The worst part is that although it nails the setting, from the appropriately Witcher-like text, monsters, characters, and even the occasional implied sexual encounter, it utterly fails to engage with any of the themes that make The Witcher so compelling — stuff like moral ambiguity, uncertain decisions, tenuous allegiances, racial intolerance, or even just the idea that you’re a monster hunter barely scraping by in a largely disinterested world.

And why not? Many of these are themes that Ignacy Trzewiczek could have evoked with systems from his other games. I’m picturing this game with the benefit of the card system from Robinson Crusoe, where actions have long-term consequences that might bite you in your pasty witcher-bum at some point down the road, or where resources are scarce, or where monsters have a genuine chance of killing you, and it’s potentially brilliant. Hell, it could have ditched its watered-down “solo versus” act and gone fully cooperative, putting that “war track” to use for something other than adding monsters and foul fate tokens to the map, and it might have at least invoked some sense of urgency.

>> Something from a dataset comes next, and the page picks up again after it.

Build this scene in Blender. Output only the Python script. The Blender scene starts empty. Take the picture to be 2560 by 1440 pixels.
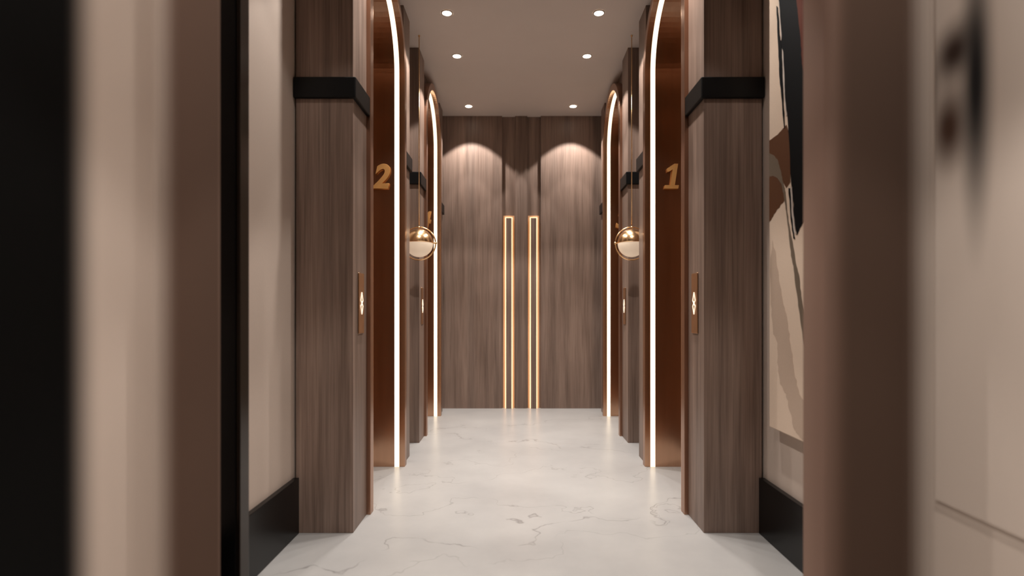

Whatever the change, almost anything would have been an improvement, because right now the only sense of urgency found in The Witcher Adventure Game is the forlorn hope that somebody will finish their third quest soon enough that you can play something more interesting.

To use a Witcher analogy, this time, Fantasy Flight Games is Nilfgaard.

Posted on December 19, 2014, in Board Game and tagged , , , . Bookmark the permalink. 6 Comments.

  1. Thanks for the review! I always enjoy the things you post, and usually find you review things I’m genuinely interested in perhaps owning in the future. I find it disappointing (much as i imagine you did) that this game couldn’t deliver 😦 it looked great too, from the initial outlook. Glad i didn’t pick this up on my last trip to the game store!

  2. Feel the hate course through you…

    Pity though. I played the digital version and came away unimpressed.